**EXERCISE:** Starting at the first line of the listing below, repeat each line up to and including the one containing "single('field_scrub', leaf_cloud(cs, [r_.uniform(.35, 1.2)". Leave out pictures.

========

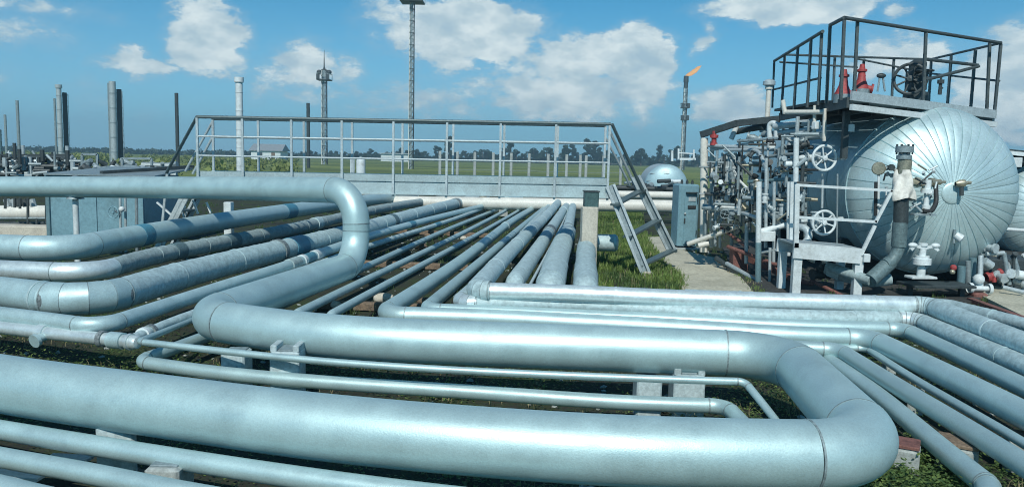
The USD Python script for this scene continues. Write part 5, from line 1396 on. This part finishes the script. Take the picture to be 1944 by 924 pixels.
for x, s in spots:
    i = int(tr_.choice(5, p=[.3, .2, .2, .15, .15])) if x > 760 and tr_.uniform() < .6 else int(tr_.choice([1, 3, 4]))
    d = tr_.uniform(300, 360)
    b = G(x, 300, d)
    sc = .88 * s * d / 330 * (tr_.uniform(.75, 1.35) if i in (0, 2) else tr_.uniform(.6, 1.05))
    if not used[i]:
        used[i] = True
        pr = protos[i].prim
        UsdGeom.Xformable(pr).ClearXformOpOrder()
        xf = UsdGeom.Xformable(pr)
    else:
        path = numbered('/World', 'tall_tree' if i in (0, 2) else 'round_tree')
        xf = UsdGeom.Xform.Define(stage, path)
        p_ = xf.GetPrim()
        p_.GetReferences().AddInternalReference(protos[i].prim.GetPath())
        p_.SetInstanceable(True)
    xf.ClearXformOpOrder()
    for n_ in ('xformOp:translate', 'xformOp:rotateZ', 'xformOp:scale'):
        if xf.GetPrim().HasAttribute(n_): xf.GetPrim().RemoveProperty(n_)
    xf.AddTranslateOp().Set(Gf.Vec3d(*b))
    xf.AddRotateZOp().Set(float(tr_.uniform(0, 360)))
    xf.AddScaleOp().Set(Gf.Vec3f(sc * 1.15, sc * 1.15, sc))
# undergrowth under the far trees, scrub in the field
r_ = np.random.default_rng(21)
cs = [G(x, 300, r_.uniform(330, 370)) + (0, 0, .6) for x in np.arange(-60, 2100, 5)]
single('far_undergrowth', leaf_cloud(cs, [r_.uniform(1.3, 2.6) for _ in cs], 14, .7, 3), TREE2, 'dark undergrowth along the foot of the far trees', 'undergrowth', kind='stuff', smooth=False)
cs = [G(x, 300, d) + (0, 0, .2) for x, d in zip(r_.uniform(-40, 560, 260), r_.uniform(60, 230, 260))]
single('field_scrub', leaf_cloud(cs, [r_.uniform(.35, 1.2) for _ in cs], 60, .28, 4), SCRUB, 'yellow-green scrub scattered over the field at left', 'scrub', kind='stuff', smooth=False)

# ---------------------------------------------------------------- grass and weeds
def inside(poly, x, y):
    c = np.zeros(len(x), bool)
    n = len(poly)
    for i in range(n):
        (x0, y0), (x1, y1) = poly[i], poly[(i + 1) % n]
        k = ((y0 > y) != (y1 > y)) & (x < (x1 - x0) * (y - y0) / (y1 - y0 + 1e-12) + x0)
        c ^= k
    return c


def scatter(n, area, thr, seed, sc=.8):
    r = np.random.default_rng(seed)
    x, y = r.uniform(area[0], area[1], n), r.uniform(area[2], area[3], n)
    m = meshkit.fbm(np.stack([x * sc, y * sc, x * 0], -1), 3, seed) + r.uniform(-.08, .08, n) > thr
    m &= ~inside(PATH1, x, y) & ~inside(PATH2, x, y)
    return x[m], y[m], r


def blades(x, y, r, per, h, w, lean=.5):
    k = len(x) * per
    bx, by = np.repeat(x, per) + r.normal(0, .035, k), np.repeat(y, per) + r.normal(0, .035, k)
    a = r.uniform(0, 6.28, k); hh = h * r.uniform(.5, 1.3, k)
    dx, dy = np.cos(a), np.sin(a); ln = hh * lean * r.uniform(.2, 1.2, k)
    p0 = np.stack([bx - dy * w, by + dx * w, 0 * a], 1); p1 = np.stack([bx + dy * w, by - dx * w, 0 * a], 1)
    mid = np.stack([bx + dx * ln * .35, by + dy * ln * .35, hh * .65], 1)
    m0, m1 = mid + np.stack([-dy * w, dx * w, 0 * a], 1) * .8, mid + np.stack([dy * w, -dx * w, 0 * a], 1) * .8
    tip = np.stack([bx + dx * ln, by + dy * ln, hh], 1)
    V = np.stack([p0, p1, m0, m1, tip], 1).reshape(-1, 3)
    i = np.arange(k)[:, None] * 5
    F = np.vstack([np.hstack([i, i + 1, i + 3]), np.hstack([i, i + 3, i + 2]), np.hstack([i + 2, i + 3, i + 4])])
    return trimesh.Trimesh(V, F, process=False)


def weeds(x, y, r, per, h, s):
    k = len(x) * per
    pos = np.stack([np.repeat(x, per) + r.normal(0, .05, k), np.repeat(y, per) + r.normal(0, .05, k), np.abs(r.normal(0, h, k)) + .01], 1)
    a = r.uniform(0, 6.28, k); t = r.uniform(-.2, .7, k)
    d = np.stack([np.cos(a) * np.cos(t), np.sin(a) * np.cos(t), np.sin(t)], 1)
    w = np.stack([-np.sin(a), np.cos(a), 0 * a], 1)
    L = s * r.uniform(.6, 1.4, (k, 1))
    V = np.stack([pos, pos + d * L * .5 + w * L * .32, pos + d * L, pos + d * L * .5 - w * L * .32], 1).reshape(-1, 3)
    i = np.arange(k)[:, None] * 4
    F = np.vstack([np.hstack([i, i + 1, i + 2]), np.hstack([i, i + 2, i + 3])])
    return trimesh.Trimesh(V, F, process=False)


x, y, r = scatter(4200, (-6, 6, 2.9, 9.5), .52, 5, 1.3)
single('weeds', weeds(x, y, r, 16, .04, .030), LEAF, 'low leafy weeds growing between and under the pipes', 'weeds', kind='stuff', smooth=False)
x, y, r = scatter(4200, (-6, 6, 2.9, 9.5), .47, 9, 1.6)
single('weed_tips', weeds(x, y, r, 10, .07, .026), LEAF2, 'paler young weed leaves between the pipes', 'weeds', kind='stuff', smooth=False)
x, y, r = scatter(3000, (-14, 9, 9, 30), .50, 6, .7)
single('grass', blades(x, y, r, 10, .09, .006), LEAF, 'rough grass between the farther pipes', 'grass', kind='stuff', smooth=False)
x, y, r = scatter(2200, (-6, 6, 2.9, 9.5), .5, 12, 1.1)
single('dry_stems', blades(x, y, r, 4, .09, .003, .9), STRAW, 'dry straw-coloured stems between the pipes', 'grass', kind='stuff', smooth=False)
x, y, r = scatter(2600, (-7, 7, 2.9, 20), .46, 15, .9)
gv = trimesh.creation.icosphere(0, 1.0)
k_ = len(x); sz_ = r.uniform(.008, .028, k_)
gV = (gv.vertices[None] * (1 + .25 * r.normal(size=(k_, 12, 1))) * sz_[:, None, None] * np.array([1.2, 1, .7]) + np.stack([x, y, sz_ * .3], 1)[:, None]).reshape(-1, 3)
gF = (gv.faces[None] + (np.arange(k_) * 12)[:, None, None]).reshape(-1, 3)
single('gravel', trimesh.Trimesh(gV, gF, process=False), CONC, 'loose grey gravel scattered over the soil', 'gravel', kind='stuff', smooth=False)
# the green patch by the stair
pg = [tuple(at(px, py, 0)[:2]) for px, py in ((1132, 402), (1215, 402), (1225, 450), (1255, 496), (1292, 528), (1292, 570), (1132, 570))]
r = np.random.default_rng(8)
lo, hi = np.min(pg, 0), np.max(pg, 0)
x, y = r.uniform(lo[0], hi[0], 5200), r.uniform(lo[1], hi[1], 5200)
k = inside(pg, x, y)
x, y = x[k], y[k]
n0 = meshkit.fbm(np.stack([x, y, x * 0], -1) * 1.6, 3, 4)
k = n0 > .40
GRASSB = mat('fresh_grass', (.20, .30, .075), .6, 0, .45, 2.2, trans=.3)
single('grass_patch', blades(x[k], y[k], r, 14, .13, .007), GRASSB, 'bright green grass patch beside the slanting stair', 'grass', kind='stuff', smooth=False)
k = n0 < .47
single('grass_patch', blades(x[k], y[k], r, 9, .10, .007), LEAF, 'darker grass in the hollows of the patch beside the stair', 'grass', kind='stuff', smooth=False)
single('grass_patch', blades(x[::9], y[::9], r, 3, .17, .005), STRAW, 'dry straw stalks in the grass beside the stair', 'grass', kind='stuff', smooth=False)
ex, ey = [], []
for (xa, ya), (xb, yb) in zip(PATH1, PATH1[1:] + PATH1[:1]):
    m_ = int(np.hypot(xb - xa, yb - ya) * 26)
    u = r.uniform(0, 1, m_)
    ex.append(xa + (xb - xa) * u + r.normal(0, .05, m_)); ey.append(ya + (yb - ya) * u + r.normal(0, .05, m_))
ex, ey = np.concatenate(ex), np.concatenate(ey)
k = meshkit.fbm(np.stack([ex * 2, ey * 2, ex * 0], -1), 3, 9) > .45
single('edge_grass', blades(ex[k], ey[k], r, 7, .07, .005), LEAF2, 'ragged grass along the edges of the concrete path', 'grass', kind='stuff', smooth=False)
single('edge_straw', blades(ex[~k], ey[~k], r, 4, .06, .004, .9), STRAW, 'dry stalks along the edges of the concrete path', 'grass', kind='stuff', smooth=False)
# the leafy patch at the lower right, with a few white flowers behind it
pg2 = [tuple(at(px, py, 0)[:2]) for px, py in ((1560, 960), (1640, 915), (1705, 862), (1760, 868), (1830, 930), (1860, 1010), (1600, 1060))]
lo, hi = np.min(pg2, 0), np.max(pg2, 0)
x, y = r.uniform(lo[0], hi[0], 1500), r.uniform(lo[1], hi[1], 1500)
k = inside(pg2, x, y)
single('leafy_patch', weeds(x[k], y[k], r, 22, .05, .032), LEAF, 'leafy green weeds by the right bend of the loop', 'weeds', kind='stuff', smooth=False)
single('leafy_patch', weeds(x[k][::2], y[k][::2], r, 14, .07, .028), LEAF2, 'light green leaves by the right bend of the loop', 'weeds', kind='stuff', smooth=False)
pg3 = [at(px, py, .0) for px, py in ((1716, 872), (1748, 870), (1756, 884), (1722, 886))]
fx = np.array([p[0] for p in pg3]); fy = np.array([p[1] for p in pg3])
x, y = r.uniform(fx.min(), fx.max(), 26), r.uniform(fy.min(), fy.max(), 26)
single('white_flowers', weeds(x, y, r, 7, .035, .022), PETAL, 'small white flowers beside the right bend of the loop', 'flowers', kind='stuff', smooth=False)

# ---------------------------------------------------------------- the air over the plain
usdkit.material(stage, '/World/Looks/haze', {'v': ('principled_volume', {'color': (.55, .85, 1.0), 'density': .0010, 'anisotropy': .2})}, [], volume='v.volume')
hz = trimesh.creation.box((1860, 1500, 36)); hz.apply_translation((0, 230, 17))
single('haze', hz, '/World/Looks/haze', kind='stuff', smooth=False)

========

**RESULT:**
The USD Python script for this scene continues. Write part 5, from line 1396 on. This part finishes the script. Take the picture to be 1944 by 924 pixels.
for x, s in spots:
    i = int(tr_.choice(5, p=[.3, .2, .2, .15, .15])) if x > 760 and tr_.uniform() < .6 else int(tr_.choice([1, 3, 4]))
    d = tr_.uniform(300, 360)
    b = G(x, 300, d)
    sc = .88 * s * d / 330 * (tr_.uniform(.75, 1.35) if i in (0, 2) else tr_.uniform(.6, 1.05))
    if not used[i]:
        used[i] = True
        pr = protos[i].prim
        UsdGeom.Xformable(pr).ClearXformOpOrder()
        xf = UsdGeom.Xformable(pr)
    else:
        path = numbered('/World', 'tall_tree' if i in (0, 2) else 'round_tree')
        xf = UsdGeom.Xform.Define(stage, path)
        p_ = xf.GetPrim()
        p_.GetReferences().AddInternalReference(protos[i].prim.GetPath())
        p_.SetInstanceable(True)
    xf.ClearXformOpOrder()
    for n_ in ('xformOp:translate', 'xformOp:rotateZ', 'xformOp:scale'):
        if xf.GetPrim().HasAttribute(n_): xf.GetPrim().RemoveProperty(n_)
    xf.AddTranslateOp().Set(Gf.Vec3d(*b))
    xf.AddRotateZOp().Set(float(tr_.uniform(0, 360)))
    xf.AddScaleOp().Set(Gf.Vec3f(sc * 1.15, sc * 1.15, sc))
# undergrowth under the far trees, scrub in the field
r_ = np.random.default_rng(21)
cs = [G(x, 300, r_.uniform(330, 370)) + (0, 0, .6) for x in np.arange(-60, 2100, 5)]
single('far_undergrowth', leaf_cloud(cs, [r_.uniform(1.3, 2.6) for _ in cs], 14, .7, 3), TREE2, 'dark undergrowth along the foot of the far trees', 'undergrowth', kind='stuff', smooth=False)
cs = [G(x, 300, d) + (0, 0, .2) for x, d in zip(r_.uniform(-40, 560, 260), r_.uniform(60, 230, 260))]
single('field_scrub', leaf_cloud(cs, [r_.uniform(.35, 1.2) for _ in cs], 60, .28, 4), SCRUB, 'yellow-green scrub scattered over the field at left', 'scrub', kind='stuff', smooth=False)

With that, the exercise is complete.